> _Given exercise_
State the number of lines that include the string "script", and write nothing else.

> _Record excerpts_
====================

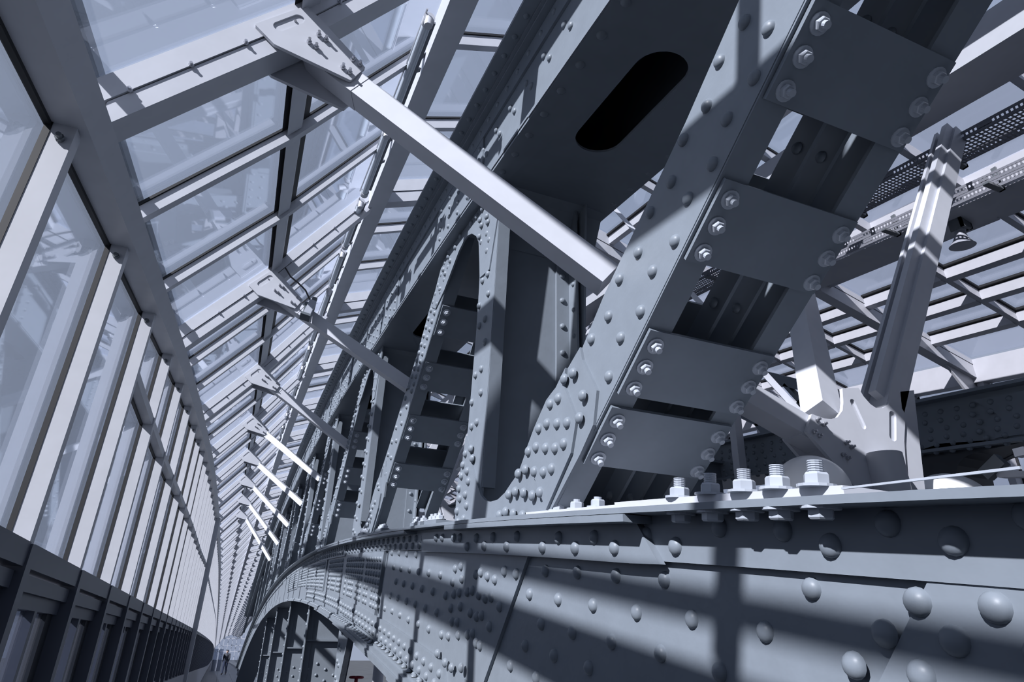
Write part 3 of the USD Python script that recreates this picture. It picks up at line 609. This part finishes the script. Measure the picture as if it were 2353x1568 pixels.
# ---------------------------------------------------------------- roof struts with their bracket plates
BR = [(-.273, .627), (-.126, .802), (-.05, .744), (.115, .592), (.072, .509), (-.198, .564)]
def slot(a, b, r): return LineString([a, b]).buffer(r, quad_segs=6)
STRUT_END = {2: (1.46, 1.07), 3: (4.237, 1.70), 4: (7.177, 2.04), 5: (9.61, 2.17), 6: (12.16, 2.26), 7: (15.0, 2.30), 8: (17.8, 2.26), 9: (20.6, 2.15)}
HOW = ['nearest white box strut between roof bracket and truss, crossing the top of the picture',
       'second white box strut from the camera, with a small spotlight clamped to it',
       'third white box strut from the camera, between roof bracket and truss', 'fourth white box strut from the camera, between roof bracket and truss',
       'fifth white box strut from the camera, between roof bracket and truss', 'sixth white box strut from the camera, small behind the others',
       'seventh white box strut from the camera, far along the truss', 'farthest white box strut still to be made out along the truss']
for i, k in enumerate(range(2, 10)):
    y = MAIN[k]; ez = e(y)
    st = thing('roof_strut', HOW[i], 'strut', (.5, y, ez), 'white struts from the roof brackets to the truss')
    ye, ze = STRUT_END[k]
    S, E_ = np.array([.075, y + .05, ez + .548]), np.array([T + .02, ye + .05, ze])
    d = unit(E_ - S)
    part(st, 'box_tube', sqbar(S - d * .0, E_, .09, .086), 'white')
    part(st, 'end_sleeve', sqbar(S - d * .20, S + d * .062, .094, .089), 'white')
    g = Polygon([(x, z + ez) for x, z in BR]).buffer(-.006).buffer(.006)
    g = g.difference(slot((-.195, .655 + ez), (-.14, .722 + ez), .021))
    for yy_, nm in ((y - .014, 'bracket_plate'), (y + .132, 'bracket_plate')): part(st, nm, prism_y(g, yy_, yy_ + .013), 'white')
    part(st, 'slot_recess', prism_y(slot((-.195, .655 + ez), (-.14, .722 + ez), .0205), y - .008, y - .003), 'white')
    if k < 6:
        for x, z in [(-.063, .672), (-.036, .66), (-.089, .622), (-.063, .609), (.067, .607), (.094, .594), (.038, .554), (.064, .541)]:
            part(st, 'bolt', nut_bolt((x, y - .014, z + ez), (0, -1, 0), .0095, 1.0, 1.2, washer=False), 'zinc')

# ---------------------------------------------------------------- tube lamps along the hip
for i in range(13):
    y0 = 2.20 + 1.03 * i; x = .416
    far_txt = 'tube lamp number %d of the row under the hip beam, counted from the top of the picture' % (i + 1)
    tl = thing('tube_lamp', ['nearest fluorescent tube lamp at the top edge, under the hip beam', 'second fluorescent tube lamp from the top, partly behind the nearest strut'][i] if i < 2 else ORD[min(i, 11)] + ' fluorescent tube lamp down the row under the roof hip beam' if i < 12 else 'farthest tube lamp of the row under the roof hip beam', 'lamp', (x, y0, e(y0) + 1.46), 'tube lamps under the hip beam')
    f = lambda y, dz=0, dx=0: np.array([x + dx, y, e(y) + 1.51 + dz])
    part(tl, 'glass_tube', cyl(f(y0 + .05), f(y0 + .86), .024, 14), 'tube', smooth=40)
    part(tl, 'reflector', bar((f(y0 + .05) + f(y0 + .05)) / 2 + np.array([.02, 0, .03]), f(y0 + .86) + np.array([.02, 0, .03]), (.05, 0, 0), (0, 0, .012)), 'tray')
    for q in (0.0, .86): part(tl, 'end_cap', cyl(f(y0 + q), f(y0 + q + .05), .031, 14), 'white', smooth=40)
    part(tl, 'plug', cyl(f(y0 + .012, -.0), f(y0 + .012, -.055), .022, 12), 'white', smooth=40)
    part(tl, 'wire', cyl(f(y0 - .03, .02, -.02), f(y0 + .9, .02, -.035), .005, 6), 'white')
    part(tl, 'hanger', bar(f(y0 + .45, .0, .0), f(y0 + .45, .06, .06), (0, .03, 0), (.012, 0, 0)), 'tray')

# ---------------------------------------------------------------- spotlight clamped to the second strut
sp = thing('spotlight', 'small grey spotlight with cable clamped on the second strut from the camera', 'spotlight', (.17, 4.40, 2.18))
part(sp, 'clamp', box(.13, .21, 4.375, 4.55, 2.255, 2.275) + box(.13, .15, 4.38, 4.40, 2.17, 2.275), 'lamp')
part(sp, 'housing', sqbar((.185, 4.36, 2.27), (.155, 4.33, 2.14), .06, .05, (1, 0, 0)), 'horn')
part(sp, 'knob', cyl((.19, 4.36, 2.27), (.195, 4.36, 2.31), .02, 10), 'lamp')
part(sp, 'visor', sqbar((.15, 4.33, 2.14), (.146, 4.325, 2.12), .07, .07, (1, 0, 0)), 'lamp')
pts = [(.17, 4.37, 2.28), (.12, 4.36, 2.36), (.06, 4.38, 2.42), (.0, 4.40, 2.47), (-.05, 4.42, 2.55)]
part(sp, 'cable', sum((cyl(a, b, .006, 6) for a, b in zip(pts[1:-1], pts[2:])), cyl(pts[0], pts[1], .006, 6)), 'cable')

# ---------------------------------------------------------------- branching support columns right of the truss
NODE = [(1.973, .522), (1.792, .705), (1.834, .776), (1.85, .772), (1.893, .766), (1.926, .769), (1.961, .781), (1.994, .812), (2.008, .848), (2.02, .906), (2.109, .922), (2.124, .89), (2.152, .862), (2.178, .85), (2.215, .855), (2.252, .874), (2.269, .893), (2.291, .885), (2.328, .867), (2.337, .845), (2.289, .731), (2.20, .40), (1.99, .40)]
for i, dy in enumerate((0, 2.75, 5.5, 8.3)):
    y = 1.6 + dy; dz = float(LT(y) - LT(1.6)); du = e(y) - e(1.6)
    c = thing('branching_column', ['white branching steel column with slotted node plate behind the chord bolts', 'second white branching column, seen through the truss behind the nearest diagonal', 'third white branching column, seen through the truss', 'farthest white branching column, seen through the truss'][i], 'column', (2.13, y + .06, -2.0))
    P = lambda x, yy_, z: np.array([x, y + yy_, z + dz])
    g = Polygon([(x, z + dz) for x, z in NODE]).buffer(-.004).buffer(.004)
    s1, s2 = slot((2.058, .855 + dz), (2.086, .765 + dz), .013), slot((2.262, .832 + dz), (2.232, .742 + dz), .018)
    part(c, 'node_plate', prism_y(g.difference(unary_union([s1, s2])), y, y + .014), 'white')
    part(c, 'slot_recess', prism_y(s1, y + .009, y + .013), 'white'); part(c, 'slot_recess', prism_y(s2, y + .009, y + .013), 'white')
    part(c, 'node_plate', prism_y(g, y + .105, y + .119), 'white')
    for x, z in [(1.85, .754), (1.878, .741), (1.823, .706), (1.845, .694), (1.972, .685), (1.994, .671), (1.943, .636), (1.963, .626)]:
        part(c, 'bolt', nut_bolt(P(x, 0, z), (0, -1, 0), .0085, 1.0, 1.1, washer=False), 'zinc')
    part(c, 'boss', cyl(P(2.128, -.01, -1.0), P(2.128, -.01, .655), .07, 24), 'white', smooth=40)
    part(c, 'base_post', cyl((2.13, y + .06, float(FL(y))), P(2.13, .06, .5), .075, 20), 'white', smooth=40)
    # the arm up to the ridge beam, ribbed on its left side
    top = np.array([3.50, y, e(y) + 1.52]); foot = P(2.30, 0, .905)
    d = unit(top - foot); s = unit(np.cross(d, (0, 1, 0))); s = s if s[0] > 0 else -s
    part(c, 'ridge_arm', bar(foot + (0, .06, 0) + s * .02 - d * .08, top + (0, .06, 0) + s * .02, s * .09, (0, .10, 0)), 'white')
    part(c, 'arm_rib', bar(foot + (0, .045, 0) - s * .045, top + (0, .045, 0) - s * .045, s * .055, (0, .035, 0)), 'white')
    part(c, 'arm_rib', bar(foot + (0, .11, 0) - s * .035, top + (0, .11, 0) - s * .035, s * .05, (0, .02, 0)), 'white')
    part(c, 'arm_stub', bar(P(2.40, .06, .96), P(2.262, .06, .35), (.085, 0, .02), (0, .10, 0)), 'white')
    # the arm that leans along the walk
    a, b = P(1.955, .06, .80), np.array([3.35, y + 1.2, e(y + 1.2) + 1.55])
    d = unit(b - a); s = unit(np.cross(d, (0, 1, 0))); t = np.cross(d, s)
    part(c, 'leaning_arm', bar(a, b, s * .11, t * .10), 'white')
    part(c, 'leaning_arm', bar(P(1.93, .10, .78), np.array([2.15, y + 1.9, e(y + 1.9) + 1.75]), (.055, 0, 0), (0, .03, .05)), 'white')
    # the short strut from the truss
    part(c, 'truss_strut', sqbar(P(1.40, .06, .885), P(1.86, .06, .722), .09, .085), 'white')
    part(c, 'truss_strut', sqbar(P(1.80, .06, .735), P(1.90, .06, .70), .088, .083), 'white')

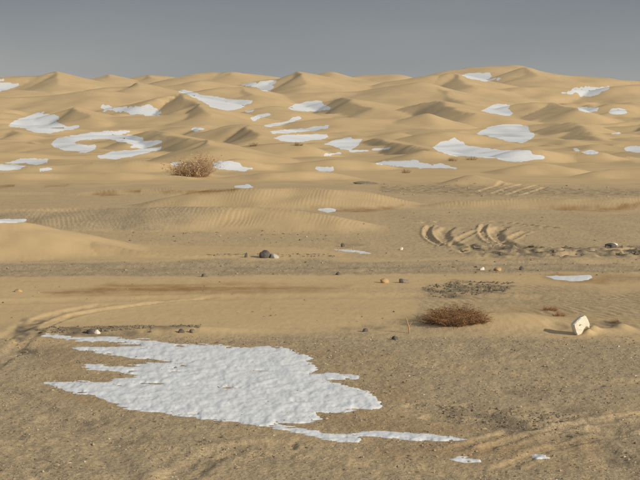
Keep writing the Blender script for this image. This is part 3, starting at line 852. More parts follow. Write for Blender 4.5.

====================

> _The result_
2